FIG. 3 is similar to FIG. 1 with the spring-loaded part being made in the form of a leaf spring;

FIG. 4 is similar to FIG. 1 with a vacuumized body of the drive; and

FIG. 5 is a graphic representation of motions of the drive elements.

Accommodated in the drive body 1 (FIGS. 1, 2) is a driving element 2 which is made in the form of a piece of wire coiled over two cylinder-shaped supports 3, 4. In this design either the wire or the support may be insulated.

The driving element of the drive may also be made of at least one turn of a metal strip or any other type of conductor.

Arranged in the body 1 at an angle .alpha. to the driving element 2 is a part 5 one end of which is secured to support 4. The other end of the part 5 is fastened by a joint 6 in the body 1. The end of the part 5 has a rod 7 connecting it with the movable member 8 of the shut-off element 9.

A spring 10 is installed between the body 1 and the part 5 to hold the driving element 2 in a constantly stretched state and constantly stresses the part 5.

The driving element 2 is connected by wires 11 to a D.C. (or A.C.) source of power supply (not shown) for elongating it by heating.

The installation of the part 5 at an acute angle .alpha. to the driving element 2 increases the working travel of the movable member 8 of the shut-off element 9 many times as compared with the elongation of the driving element 2 through heating.

To simplify the design of the drive, the part 5 and the spring 10 may be replaced by a leaf spring 12 (FIG. 3). The spring 12 is installed in the body in such a way that one of its ends mounts the support 4 and the rod 7 which latter connects it with the movable member 8, while its second end is fastened rigidly in the drive body 1. Provision of such a spring simplifies the design of the drive and reduces its dimensions to a certain extent.

In order to still further increase the working travel of the movable member 8 of the shut-off element 9 at the same consumption of electric power or to reduce the power consumption for the same travel of the movable member 8, it is preferred that the drive be located in a pressuretight body 1 as shown in FIG. 4.

At the point where the driving element 2 is connected with the movable member 8 of the shut-off element 9, the body 1 is sealed by a flexible element 13, for example, a bellows.

The installation of the drive in vacuumized body reduces the heat exchange between the heated driving element 2 and the ambient medium, thereby increasing the working travel of the movable member 8 of the shut-off element 9.

For this purpose, it is preferred to coat the wire from which the turns of the driving element 2 are made with a material having a low coefficient of blackness, for example gold or silver. The term "coefficient of blackness" denotes the ratio of heat radiated by a given body to the amount of heat radiated by a perfectly black body at equal temperatures. If the coefficient of blackness of the turns of the driving element 2 is reduced, the quantity of heat radiated by them is sharply decreased. This ensures additional elongation of the driving element 2 and, consequently, increases the working travel of the movable member 8 of the shut-off element 9 at equal power consumptions, compared to a drive whose turns are not coated with a layer of gold or silver.

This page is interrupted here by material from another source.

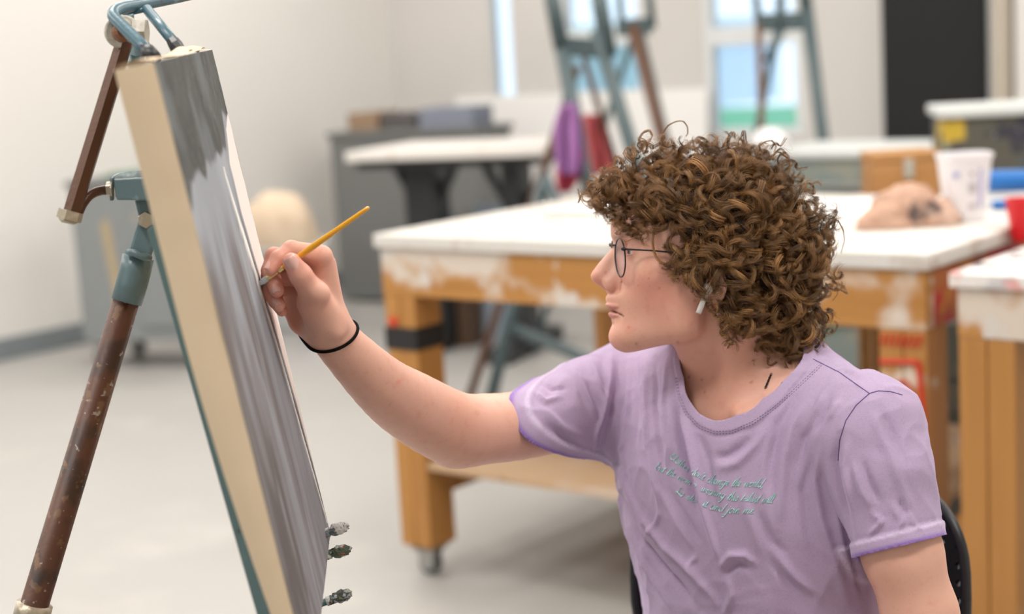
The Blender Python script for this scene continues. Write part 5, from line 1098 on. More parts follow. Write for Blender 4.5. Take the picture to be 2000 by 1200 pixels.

The reciprocating drive for the movable member of the shut-off element operates as follows.

Before the driving element 2 is energized, all the parts of the drive occupy positions shown in FIG. 1 and represented graphically in FIG. 5 by triangle ABC. As the driving element 2 is energized from the source of power supply (not shown), said element is heated and elongated from the length of AB TO AB' . As a result, the support 4 moves from point B to point B' . Being actuated by the spring 10, the part 5 turns clockwise around the joint 6. The rod 7 moves the movable member 8 of the shut-off element 9 downwardly.

The force of the drive depends on the characteristics of the spring 10.

In view of the fact that angle .alpha. is acute, the displacement BB' in the direction of movement of the movable member 8 is larger than the elongation of the driving element 2, as seen from the relation CB/AC.

If angle .alpha. is diminished, the relation CB/AC increases and, consequently, the travel of the movable member 8 becomes longer at the same elongation of the driving element 2.

When the power supply is cut off, the driving element 2 cools and becomes shorter. All the parts of the drive move in the direction opposite to that described above.

The reciprocating drive for the movable member of a shut-off element realized according to the present invention is ten times lighter and approximately as many times cheaper than an electromagnetic drive consuming the same power, ensuring the same travel of the movable member and developing the same forces. The drive realized according to the present invention is simple to manufacture, reliable in operation and can use both direct and alternating current. Besides, as distinct from an electromagnet, this drive can hold the movable member of the shut-off element in any intermediate position, thus regulating the amount of heat supplied to the driving element 2 of the drive.

Claims

What is claimed is:

1. A reciprocal drive for a shut-off element, said drive comprising a pressuretight and vacuumized body; a driving element in said body and including at least one wire turn extending along a longitudinal axis, and electrical supply means connected to the wire turn to heat the same; two supports for said driving element, one of which is secured in said body while the other one is free for movement when the length of said driving element changes due to heating thereof; a displaceable actuator member for said shut off member extending within said body; and means coupling the movable support with the actuator member to follow the movement of the support, the latter means comprising a spring-loaded member disposed on said body at an acute angle relative to the longitudinal axis of said driving element, means attaching one end of said spring-loaded member to said body, and means attaching said spring-loaded member to said second support remote from said one end.

2. A drive according to claim 1 wherein said spring-loaded member comprises a leaf spring whose one end is rigidly secured in the drive body.

3. A drive according to claim 1 wherein said wire turn of the driving element is coated with a layer of a material with a low coefficient of blackness.

4. A drive according to claim 1 wherein said spring-loaded member is in contact with the actuator member at a location remote from the location where the spring-loaded member is attached to said body.

5. A drive according to claim 1 wherein said supports are each cylindrical and said wire turn extends around the supports.